The straight man at the bazaar.

Support for Afghan President Hamid Karzai continues to dwindle. Others have argued that Karzai is a manic depressant, corrupt, and unwilling to side with the US because they, unlike the Taliban, will eventually leave Afghanistan. Fouad Ajami, formerly at Johns Hopkins SAIS and now at Stanford’s Hoover Institute, adds that Karzai wants the US to stay while simultaneously deriding its presence:

American policy has emboldened Karzai. Great wealth came to his impoverished country, and the opportunities for banditry have fed into a culture of dependence and corruption. Truth be known, neither the Karzai regime, nor the Taliban warlords, want the Americans out of Afghanistan. The treasure we pour into that country sustains the ruling cabal and the Taliban alike. We are the straight man at the bazaar, the stranger fleeced by the locals. The protection money we pay for our convoys wends its way into the pockets of the Taliban. Long ago, Afghan society had lost the ability to provide for its own people: There is no economic life to speak of, the pillars are the drug trade and the foreign handouts.

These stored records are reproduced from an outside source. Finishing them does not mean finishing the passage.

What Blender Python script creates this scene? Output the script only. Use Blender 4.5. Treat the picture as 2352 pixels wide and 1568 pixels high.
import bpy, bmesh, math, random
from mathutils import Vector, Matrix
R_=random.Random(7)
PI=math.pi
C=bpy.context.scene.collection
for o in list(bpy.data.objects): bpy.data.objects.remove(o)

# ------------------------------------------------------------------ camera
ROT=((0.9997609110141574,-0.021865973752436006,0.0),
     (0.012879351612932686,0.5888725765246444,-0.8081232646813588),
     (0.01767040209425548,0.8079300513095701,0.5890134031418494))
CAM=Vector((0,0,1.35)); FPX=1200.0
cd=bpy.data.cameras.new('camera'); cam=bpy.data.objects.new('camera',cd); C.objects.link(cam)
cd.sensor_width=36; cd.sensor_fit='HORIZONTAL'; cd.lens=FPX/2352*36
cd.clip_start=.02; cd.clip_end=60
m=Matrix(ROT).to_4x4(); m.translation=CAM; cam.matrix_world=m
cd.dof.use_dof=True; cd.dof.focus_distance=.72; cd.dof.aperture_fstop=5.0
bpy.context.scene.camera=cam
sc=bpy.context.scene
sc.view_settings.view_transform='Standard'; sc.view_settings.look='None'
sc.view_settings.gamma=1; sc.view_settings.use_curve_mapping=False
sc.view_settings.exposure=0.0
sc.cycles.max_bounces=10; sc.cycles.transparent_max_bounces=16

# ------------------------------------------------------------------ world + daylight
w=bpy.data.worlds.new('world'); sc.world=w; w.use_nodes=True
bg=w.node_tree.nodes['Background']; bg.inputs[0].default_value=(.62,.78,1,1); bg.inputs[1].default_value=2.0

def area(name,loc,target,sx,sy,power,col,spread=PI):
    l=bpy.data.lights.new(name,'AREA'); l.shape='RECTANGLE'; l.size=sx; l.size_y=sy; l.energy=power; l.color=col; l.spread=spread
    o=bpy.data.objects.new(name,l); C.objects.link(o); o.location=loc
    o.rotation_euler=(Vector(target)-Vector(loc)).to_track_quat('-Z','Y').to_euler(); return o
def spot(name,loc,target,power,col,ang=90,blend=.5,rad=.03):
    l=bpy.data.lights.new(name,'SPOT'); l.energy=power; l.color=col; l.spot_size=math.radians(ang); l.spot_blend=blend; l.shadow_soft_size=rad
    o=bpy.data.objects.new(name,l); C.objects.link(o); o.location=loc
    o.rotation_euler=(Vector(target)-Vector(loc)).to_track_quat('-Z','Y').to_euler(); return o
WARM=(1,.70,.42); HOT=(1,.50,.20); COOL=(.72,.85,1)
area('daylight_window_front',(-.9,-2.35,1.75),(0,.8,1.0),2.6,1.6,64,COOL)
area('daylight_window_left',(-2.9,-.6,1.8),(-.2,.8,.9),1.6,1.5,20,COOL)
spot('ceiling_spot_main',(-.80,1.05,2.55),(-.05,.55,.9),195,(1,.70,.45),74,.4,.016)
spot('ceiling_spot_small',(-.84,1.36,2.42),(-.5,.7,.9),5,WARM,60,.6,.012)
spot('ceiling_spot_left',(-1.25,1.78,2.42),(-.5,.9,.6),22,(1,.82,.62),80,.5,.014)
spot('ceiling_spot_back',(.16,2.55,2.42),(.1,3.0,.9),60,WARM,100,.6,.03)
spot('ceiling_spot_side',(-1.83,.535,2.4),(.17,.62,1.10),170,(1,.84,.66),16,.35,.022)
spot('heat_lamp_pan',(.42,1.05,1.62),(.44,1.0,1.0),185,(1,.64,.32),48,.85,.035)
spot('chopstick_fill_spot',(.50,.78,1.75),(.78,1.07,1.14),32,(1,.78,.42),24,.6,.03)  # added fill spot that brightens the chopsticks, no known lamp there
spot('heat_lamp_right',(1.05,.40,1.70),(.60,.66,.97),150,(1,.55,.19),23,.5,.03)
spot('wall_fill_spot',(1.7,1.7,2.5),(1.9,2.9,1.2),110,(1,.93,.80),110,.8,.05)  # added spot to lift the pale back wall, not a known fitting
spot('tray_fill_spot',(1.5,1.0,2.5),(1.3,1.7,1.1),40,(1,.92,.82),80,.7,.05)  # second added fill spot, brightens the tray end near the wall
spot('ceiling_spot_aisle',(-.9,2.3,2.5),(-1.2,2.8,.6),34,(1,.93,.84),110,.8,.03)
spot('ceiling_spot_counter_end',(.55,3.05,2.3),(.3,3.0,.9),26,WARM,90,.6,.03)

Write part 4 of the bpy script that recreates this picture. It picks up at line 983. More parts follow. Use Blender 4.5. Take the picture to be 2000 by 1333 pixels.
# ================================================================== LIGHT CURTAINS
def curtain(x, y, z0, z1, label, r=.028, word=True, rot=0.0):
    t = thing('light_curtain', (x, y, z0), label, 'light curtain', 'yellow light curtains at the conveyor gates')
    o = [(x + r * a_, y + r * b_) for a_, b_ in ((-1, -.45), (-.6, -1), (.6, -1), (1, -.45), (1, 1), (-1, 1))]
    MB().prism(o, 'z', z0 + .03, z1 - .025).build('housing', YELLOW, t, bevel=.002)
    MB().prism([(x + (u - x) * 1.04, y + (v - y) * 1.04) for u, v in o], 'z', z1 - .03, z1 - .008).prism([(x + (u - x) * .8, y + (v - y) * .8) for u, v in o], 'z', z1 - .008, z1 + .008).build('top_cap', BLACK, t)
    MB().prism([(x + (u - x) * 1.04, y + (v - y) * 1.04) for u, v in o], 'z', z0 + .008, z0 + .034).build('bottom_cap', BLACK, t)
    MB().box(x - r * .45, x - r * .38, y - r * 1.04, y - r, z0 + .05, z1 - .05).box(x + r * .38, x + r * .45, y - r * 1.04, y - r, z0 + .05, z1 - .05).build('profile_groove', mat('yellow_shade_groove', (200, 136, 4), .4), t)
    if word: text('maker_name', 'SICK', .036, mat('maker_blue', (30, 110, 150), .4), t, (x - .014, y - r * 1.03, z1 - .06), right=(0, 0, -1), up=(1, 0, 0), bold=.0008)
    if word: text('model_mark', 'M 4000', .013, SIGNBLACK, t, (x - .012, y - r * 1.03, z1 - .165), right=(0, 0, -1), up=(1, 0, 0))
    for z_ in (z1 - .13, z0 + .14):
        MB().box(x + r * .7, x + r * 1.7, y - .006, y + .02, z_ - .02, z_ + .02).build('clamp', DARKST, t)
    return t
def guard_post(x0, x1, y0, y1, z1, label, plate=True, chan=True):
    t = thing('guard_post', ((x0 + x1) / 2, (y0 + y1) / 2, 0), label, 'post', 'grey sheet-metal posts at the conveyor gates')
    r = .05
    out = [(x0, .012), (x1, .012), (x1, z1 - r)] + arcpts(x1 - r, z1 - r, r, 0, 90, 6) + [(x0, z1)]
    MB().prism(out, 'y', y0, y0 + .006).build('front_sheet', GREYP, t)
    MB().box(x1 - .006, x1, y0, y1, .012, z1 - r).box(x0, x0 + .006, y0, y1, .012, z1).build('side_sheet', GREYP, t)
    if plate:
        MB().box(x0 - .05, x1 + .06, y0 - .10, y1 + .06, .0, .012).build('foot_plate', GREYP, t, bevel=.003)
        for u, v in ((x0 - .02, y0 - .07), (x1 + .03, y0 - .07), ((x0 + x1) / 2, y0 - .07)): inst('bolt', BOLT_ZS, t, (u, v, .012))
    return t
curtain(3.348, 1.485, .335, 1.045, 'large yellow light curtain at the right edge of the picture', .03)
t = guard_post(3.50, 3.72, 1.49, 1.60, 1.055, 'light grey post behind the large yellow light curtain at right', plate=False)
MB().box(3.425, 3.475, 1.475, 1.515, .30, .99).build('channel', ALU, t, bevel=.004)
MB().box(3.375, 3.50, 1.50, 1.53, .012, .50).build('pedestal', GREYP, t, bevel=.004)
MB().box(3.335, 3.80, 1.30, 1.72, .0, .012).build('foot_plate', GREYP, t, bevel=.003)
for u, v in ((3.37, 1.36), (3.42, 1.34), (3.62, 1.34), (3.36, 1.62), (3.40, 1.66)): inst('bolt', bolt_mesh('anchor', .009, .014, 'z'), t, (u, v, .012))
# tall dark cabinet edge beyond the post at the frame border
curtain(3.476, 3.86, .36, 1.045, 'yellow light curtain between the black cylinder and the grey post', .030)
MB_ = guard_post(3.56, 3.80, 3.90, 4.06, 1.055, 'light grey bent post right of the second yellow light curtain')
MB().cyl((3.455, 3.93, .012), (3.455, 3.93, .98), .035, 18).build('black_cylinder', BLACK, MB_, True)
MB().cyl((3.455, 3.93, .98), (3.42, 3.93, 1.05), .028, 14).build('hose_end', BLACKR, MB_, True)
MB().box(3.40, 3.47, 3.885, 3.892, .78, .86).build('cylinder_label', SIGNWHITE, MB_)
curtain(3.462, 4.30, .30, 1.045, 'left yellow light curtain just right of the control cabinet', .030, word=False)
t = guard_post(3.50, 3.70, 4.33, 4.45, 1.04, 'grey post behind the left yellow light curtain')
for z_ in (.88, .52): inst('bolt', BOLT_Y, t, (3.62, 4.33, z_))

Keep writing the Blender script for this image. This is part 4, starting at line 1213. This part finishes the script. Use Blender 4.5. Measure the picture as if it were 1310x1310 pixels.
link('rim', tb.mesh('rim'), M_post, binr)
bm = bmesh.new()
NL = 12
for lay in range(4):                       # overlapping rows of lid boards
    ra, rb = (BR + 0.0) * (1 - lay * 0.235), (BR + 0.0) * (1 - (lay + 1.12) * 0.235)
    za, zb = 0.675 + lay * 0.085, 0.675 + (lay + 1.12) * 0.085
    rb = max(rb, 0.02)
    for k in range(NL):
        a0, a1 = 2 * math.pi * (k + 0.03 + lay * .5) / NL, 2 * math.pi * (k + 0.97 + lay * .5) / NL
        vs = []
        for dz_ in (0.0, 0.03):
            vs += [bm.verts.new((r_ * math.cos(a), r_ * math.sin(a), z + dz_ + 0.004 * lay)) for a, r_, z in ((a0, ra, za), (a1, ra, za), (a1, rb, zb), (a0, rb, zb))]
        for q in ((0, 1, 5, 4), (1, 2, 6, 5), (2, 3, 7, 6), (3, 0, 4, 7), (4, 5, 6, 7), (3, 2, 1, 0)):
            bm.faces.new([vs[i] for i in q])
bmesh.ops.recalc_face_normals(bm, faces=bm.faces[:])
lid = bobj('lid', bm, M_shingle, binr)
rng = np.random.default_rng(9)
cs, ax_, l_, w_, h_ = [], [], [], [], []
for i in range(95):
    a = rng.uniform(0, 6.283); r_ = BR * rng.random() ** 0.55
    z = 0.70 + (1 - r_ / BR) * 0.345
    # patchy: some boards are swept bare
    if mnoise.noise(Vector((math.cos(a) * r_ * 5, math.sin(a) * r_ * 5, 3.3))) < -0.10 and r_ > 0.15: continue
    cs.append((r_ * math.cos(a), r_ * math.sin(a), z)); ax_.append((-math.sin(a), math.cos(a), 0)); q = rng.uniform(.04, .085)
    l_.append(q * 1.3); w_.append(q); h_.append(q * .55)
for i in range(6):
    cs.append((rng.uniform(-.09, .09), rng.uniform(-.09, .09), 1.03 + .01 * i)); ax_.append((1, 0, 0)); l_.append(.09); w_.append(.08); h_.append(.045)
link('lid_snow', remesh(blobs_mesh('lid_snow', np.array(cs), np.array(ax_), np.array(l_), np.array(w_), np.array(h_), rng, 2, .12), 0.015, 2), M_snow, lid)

It is in the interest of the Afghans that their country be seen as a dangerous land. Were we to head for the exits, the Afghans are certain to block our way with reminders that Al Qaeda is there, or could make a quick return. This is an odd kind of nationalism, one that wants to keep a foreign military presence—and deride it at the same time.

Our predicament in Afghanistan is self-inflicted. We drove up the strategic rent of Afghan real estate. President George W. Bush flattered and indulged Karzai aplenty; the Obama administration’s surge in Afghanistan added to the Afghan president’s insolence.  Afghanistan became the good war of necessity, a rebuke to that bad war of choice in Iraq.  Iraq had been the “stupid” war, so Afghanistan must be, by default, the “smart” war. We could never discipline Karzai, nor ask of him the minimum of public decorum. He could belittle our sacrifices and get away with it. “They do give us bags of money—yes, yes, it is done. We are grateful to the Iranians for this,” Karzai said last year in a typically audacious way. The big money came from the Western democracies; Iran was next door and could buy influence with a small amount of baksheesh. After all, the Iranians have bazaars of their own and they can price things at or near what they are worth. Bags of cash, the reports from Afghanistan confirm, are hauled out of Kabul to Dubai, and there are eight flights a day to the casino and tax haven that Dubai has become.